New Zealand’s new prime minister, Christopher Luxon, said on Wednesday he would look into the benefits of joining a part of the AUKUS defence pact that focuses on shared military technology amid a “more challenging” world order.

Which, if nothing else, is a refreshing dose of reality salts, in comparison to Helen Clark’s inane prattle about an “incredibly benign strategic environment”.

Luxon, visiting Australia on his first official trip abroad since he was sworn in as prime minister last month, said the AUKUS weapons development and procurement project between the U.S., Britain and Australia would help ensure peace and stability in the Pacific region.

The “pillar two” of the AUKUS pact is separate from the first pillar designed to deliver nuclear-powered attack submarines to Australia.

“We’re interested in exploring pillar two, particularly in AUKUS, and the new technologies and the opportunities that may mean for New Zealand to participate,” Luxon said during a joint press briefing with his Australian counterpart Anthony Albanese.

New Zealand is not a party to the trilateral pact though the U.S. has said the door was open for it to engage on AUKUS.

Of course, there are some Rubicons that cannot be re-crossed in Aoteazuela.
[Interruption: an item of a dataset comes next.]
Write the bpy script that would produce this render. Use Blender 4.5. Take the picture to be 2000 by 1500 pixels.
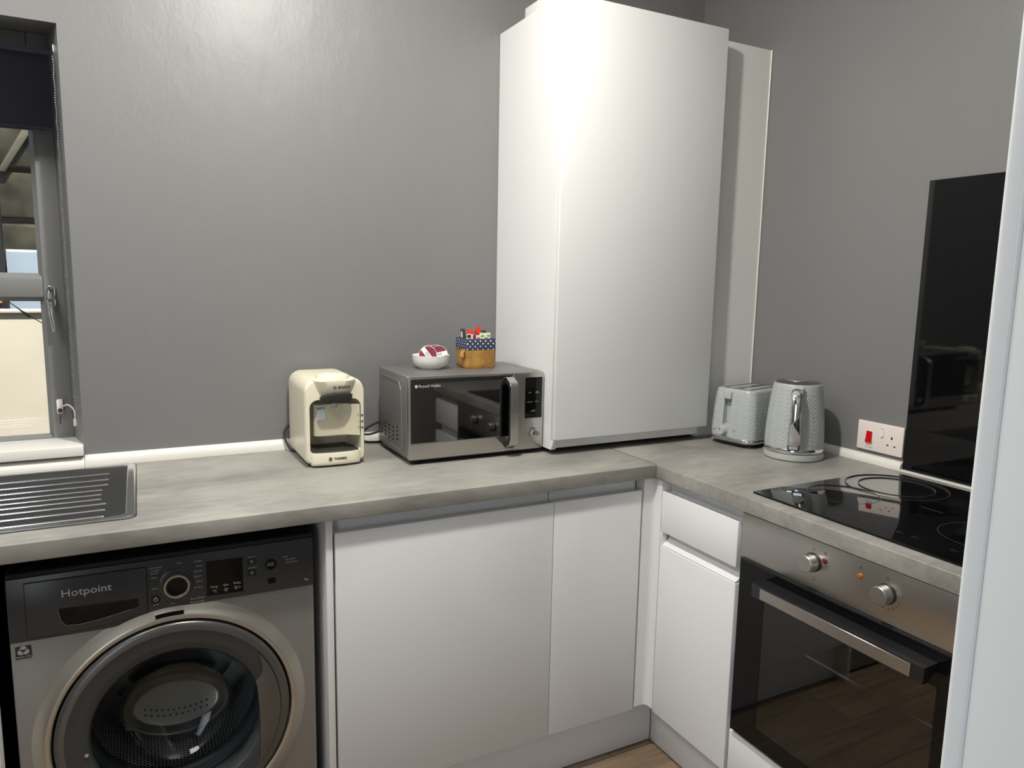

But Luxon reiterated New Zealand’s nuclear-free stance which he said was “non-negotiable”. New Zealand and the U.S. describe themselves as close strategic partners, although their alliance was suspended in the 1980s when New Zealand barred visits from U.S. nuclear-powered or armed warships.

Reuters

That’s OK, we’ll have our own nukes in Australia — with hookers and blackjack, the gods willing.